Reproduce exactly the opening lines of the listing, stopping after the line that contains "out.append(P[-2]); return out" and including it.
━━ Information shown
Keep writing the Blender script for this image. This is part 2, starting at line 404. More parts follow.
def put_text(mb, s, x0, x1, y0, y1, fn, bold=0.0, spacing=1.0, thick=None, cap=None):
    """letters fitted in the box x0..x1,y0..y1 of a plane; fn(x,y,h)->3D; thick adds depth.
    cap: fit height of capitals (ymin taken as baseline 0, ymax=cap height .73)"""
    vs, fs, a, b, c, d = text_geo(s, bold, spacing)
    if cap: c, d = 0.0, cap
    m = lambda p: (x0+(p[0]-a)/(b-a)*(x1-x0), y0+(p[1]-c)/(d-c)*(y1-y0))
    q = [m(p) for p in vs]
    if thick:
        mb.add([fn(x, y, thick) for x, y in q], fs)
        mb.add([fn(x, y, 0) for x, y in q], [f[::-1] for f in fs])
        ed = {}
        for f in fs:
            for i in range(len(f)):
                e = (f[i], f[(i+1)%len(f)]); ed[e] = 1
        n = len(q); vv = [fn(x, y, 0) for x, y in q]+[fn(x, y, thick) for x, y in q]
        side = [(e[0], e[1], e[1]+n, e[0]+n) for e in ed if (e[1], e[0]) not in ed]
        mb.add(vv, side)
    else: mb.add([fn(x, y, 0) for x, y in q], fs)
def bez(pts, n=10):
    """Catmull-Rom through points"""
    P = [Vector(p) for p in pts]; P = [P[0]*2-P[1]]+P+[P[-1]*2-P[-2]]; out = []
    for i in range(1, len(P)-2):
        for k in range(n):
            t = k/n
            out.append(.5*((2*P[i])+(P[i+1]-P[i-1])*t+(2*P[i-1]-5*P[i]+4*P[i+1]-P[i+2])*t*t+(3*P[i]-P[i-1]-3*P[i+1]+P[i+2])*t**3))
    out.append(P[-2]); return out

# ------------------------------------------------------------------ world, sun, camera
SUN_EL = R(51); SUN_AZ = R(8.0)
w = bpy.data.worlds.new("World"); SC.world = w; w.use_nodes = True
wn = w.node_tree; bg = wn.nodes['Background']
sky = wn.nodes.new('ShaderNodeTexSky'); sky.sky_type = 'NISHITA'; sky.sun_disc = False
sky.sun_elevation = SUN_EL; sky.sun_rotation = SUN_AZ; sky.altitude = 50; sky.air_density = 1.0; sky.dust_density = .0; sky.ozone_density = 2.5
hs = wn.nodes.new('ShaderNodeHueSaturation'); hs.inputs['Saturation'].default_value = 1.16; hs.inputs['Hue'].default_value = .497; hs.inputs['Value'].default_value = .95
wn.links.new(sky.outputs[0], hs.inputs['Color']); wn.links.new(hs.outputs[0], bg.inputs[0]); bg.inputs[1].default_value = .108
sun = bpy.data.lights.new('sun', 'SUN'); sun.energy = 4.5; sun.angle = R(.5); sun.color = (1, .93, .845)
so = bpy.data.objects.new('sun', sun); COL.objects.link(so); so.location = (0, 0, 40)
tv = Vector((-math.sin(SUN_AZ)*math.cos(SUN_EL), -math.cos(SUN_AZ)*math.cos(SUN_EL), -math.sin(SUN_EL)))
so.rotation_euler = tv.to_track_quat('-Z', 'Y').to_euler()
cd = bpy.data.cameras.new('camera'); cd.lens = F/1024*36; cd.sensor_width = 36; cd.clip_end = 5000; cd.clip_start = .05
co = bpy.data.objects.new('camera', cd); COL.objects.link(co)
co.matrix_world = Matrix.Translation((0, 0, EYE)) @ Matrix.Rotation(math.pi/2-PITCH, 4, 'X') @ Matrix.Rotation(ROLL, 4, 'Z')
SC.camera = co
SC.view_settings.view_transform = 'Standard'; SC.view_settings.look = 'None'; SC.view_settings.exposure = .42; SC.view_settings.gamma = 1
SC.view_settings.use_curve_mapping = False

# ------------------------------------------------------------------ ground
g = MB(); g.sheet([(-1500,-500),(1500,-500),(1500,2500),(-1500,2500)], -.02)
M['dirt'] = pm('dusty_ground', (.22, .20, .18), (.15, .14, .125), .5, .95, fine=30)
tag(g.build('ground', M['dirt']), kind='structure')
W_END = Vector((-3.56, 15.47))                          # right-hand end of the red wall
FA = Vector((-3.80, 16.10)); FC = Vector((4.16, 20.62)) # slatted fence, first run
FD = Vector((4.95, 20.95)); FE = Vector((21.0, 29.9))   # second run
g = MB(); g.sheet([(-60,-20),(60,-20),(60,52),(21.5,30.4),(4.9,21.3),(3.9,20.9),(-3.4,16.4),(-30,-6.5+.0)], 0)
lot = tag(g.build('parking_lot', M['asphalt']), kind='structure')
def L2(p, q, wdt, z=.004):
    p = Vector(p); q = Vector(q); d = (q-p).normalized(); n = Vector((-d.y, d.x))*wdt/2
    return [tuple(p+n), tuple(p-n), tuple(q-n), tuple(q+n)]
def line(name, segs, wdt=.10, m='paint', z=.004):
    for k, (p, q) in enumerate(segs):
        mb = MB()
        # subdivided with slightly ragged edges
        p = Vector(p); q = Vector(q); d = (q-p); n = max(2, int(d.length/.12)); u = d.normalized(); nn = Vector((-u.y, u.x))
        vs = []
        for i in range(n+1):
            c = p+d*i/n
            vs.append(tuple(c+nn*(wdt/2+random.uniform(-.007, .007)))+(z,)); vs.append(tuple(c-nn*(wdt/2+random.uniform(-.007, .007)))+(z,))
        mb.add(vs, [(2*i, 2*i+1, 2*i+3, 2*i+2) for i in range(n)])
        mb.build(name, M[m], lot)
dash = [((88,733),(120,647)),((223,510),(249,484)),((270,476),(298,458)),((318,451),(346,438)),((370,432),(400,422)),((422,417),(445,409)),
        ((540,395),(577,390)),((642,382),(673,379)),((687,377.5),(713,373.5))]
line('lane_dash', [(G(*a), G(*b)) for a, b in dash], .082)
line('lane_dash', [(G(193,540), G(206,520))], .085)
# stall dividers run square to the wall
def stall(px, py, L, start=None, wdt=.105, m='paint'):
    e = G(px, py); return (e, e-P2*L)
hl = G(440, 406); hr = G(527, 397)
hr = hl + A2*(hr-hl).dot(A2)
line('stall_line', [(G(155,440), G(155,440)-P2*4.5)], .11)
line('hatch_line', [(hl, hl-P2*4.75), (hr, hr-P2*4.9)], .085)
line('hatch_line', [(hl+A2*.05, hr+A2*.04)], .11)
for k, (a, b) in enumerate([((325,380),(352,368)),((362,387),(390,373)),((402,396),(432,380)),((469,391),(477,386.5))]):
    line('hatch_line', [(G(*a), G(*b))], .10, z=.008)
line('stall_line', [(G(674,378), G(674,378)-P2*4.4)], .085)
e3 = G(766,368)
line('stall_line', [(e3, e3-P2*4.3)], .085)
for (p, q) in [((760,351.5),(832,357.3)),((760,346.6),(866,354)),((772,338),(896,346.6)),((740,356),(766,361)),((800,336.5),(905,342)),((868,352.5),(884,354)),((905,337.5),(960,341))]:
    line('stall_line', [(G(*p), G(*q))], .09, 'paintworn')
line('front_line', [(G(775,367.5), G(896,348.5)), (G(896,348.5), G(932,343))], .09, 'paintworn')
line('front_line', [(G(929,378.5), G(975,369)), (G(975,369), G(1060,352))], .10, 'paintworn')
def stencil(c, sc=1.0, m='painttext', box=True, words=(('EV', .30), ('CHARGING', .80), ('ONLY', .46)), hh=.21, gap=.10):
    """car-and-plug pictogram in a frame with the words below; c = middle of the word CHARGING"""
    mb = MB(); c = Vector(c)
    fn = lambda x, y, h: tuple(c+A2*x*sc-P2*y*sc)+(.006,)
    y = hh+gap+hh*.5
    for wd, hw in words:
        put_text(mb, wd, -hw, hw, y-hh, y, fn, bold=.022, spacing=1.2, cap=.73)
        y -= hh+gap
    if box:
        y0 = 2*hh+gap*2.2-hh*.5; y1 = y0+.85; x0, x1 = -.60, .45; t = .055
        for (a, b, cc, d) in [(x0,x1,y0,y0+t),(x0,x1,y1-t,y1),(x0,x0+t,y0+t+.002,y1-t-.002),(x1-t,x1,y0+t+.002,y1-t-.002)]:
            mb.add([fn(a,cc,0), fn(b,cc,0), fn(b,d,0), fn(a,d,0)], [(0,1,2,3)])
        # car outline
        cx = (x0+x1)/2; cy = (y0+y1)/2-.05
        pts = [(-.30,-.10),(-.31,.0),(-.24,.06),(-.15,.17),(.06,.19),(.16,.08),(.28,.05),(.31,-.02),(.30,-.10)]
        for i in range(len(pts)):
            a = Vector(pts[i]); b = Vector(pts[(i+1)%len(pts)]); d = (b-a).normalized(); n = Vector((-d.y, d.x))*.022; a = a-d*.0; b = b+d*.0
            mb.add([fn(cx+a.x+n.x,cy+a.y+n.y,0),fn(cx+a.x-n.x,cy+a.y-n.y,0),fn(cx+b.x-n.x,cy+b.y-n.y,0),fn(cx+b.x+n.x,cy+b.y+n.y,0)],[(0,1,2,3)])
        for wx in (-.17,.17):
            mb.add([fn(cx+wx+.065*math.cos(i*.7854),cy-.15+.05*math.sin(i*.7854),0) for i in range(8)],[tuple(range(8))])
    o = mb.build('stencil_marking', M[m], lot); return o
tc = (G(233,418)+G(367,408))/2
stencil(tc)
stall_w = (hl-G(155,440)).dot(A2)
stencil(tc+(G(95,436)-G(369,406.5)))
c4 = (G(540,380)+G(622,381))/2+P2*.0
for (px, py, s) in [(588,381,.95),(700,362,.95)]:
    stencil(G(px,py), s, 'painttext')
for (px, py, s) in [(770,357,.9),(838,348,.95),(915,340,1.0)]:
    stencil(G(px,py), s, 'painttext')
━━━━
§ Task solution
Keep writing the Blender script for this image. This is part 2, starting at line 404. More parts follow.
def put_text(mb, s, x0, x1, y0, y1, fn, bold=0.0, spacing=1.0, thick=None, cap=None):
    """letters fitted in the box x0..x1,y0..y1 of a plane; fn(x,y,h)->3D; thick adds depth.
    cap: fit height of capitals (ymin taken as baseline 0, ymax=cap height .73)"""
    vs, fs, a, b, c, d = text_geo(s, bold, spacing)
    if cap: c, d = 0.0, cap
    m = lambda p: (x0+(p[0]-a)/(b-a)*(x1-x0), y0+(p[1]-c)/(d-c)*(y1-y0))
    q = [m(p) for p in vs]
    if thick:
        mb.add([fn(x, y, thick) for x, y in q], fs)
        mb.add([fn(x, y, 0) for x, y in q], [f[::-1] for f in fs])
        ed = {}
        for f in fs:
            for i in range(len(f)):
                e = (f[i], f[(i+1)%len(f)]); ed[e] = 1
        n = len(q); vv = [fn(x, y, 0) for x, y in q]+[fn(x, y, thick) for x, y in q]
        side = [(e[0], e[1], e[1]+n, e[0]+n) for e in ed if (e[1], e[0]) not in ed]
        mb.add(vv, side)
    else: mb.add([fn(x, y, 0) for x, y in q], fs)
def bez(pts, n=10):
    """Catmull-Rom through points"""
    P = [Vector(p) for p in pts]; P = [P[0]*2-P[1]]+P+[P[-1]*2-P[-2]]; out = []
    for i in range(1, len(P)-2):
        for k in range(n):
            t = k/n
            out.append(.5*((2*P[i])+(P[i+1]-P[i-1])*t+(2*P[i-1]-5*P[i]+4*P[i+1]-P[i+2])*t*t+(3*P[i]-P[i-1]-3*P[i+1]+P[i+2])*t**3))
    out.append(P[-2]); return out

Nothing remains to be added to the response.